Passado o impacto inical, Dunn prosseguiu com os estudos focados no Brasil - fez pós-graduação em estudos brasileiros. Em 1992, conseguiu entrevistar Tom Zé e Caetano Veloso. "Eu vim gravar para um programa de rádio chamado Afropop Worldwide. O segmento era dedicado aos 25 anos da Tropicália. As entrevistas que me concederam foram absolutamente reveladoras", relembra. Retornou ao Brasil como bolsista para aprofundar a pesquisa para a tese de doutorado, na qual o livro se baseia.
A participação das principais figuras do movimento foi primordial. "Caetano, Gil e Tom Zé me deram muita atenção", revela. Mas o diferencial do livro de Dunn é justamente o fundo de pesquisa científica que diferencia o livro do que já foi publicado a respeito. O especialista observa o movimento sob o contexto de outras manifestações culturais - daqui e de fora.
A ditadura militar (que ganhou todo um capítulo), a TV e as influências internacionais foram analisadas com informações das mais variadas fontes. "Não tive dificuldade em coletar dados porque não usei arquivos do Estado, que tem pouco sobre os tropicalistas. Além de ler fontes secundárias, também consultei jornais da época".

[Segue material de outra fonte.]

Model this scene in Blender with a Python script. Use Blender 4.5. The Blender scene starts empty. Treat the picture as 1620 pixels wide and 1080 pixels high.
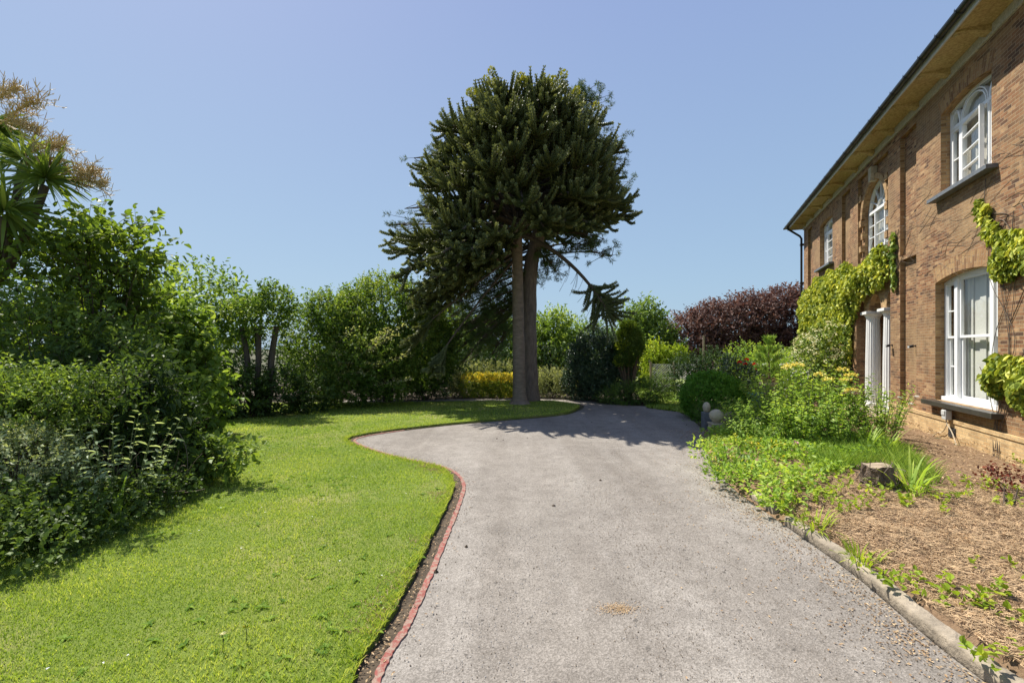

Outro capítulo interessante diz respeito a como a Tropicália foi absorvida, tardiamente, fora do País, por artistas como Beck e, mais recentemente, Devendra Banhart. "Foi ignorada fora do Brasil até os anos 1990. O músico e produtor David Byrne teve um papel importante em divulgar a diversidade da música popular brasileira através do selo Luaka Bop. O lançamento da coletânea de Tom Zé pelo Luaka Bop em 1990 foi fundamental para preparar o terreno para a chegada da música tropicalista porque revelou uma música popular brasileira experimental, vanguardista que poucos conheciam", diz o autor de Brutalidade Jardim, batizado por um trecho de Geléia Geral, de Gilberto Gil e Torquato Neto, que tem a letra analisada no terceiro capítulo.

Trecho

"Os tropicalistas foram relativamente menos afetados pela censura, em grande parte porque sua música em geral não era associada ao protesto político. Mesmo assim, tanto Gil como Caetano compuseram músicas que criticavam o regime, depois de voltar do exílio no início dos anos 70. Esse período também marcou a reconciliação pública entre os tropicalistas e Chico Buarque, após vários anos de distanciamento." (pág. 190)

"Soy Loco Por Tí, América posicionava o Brasil no contexto da luta antiimperialista no hemisfério. Gravada pela primeira vez por Caetano Veloso em seu álbum-solo de 1968, a música era um apelo à solidariedade latino-americana, sugerindo que os tropicalistas estavam cientes das implicações continentais do movimento."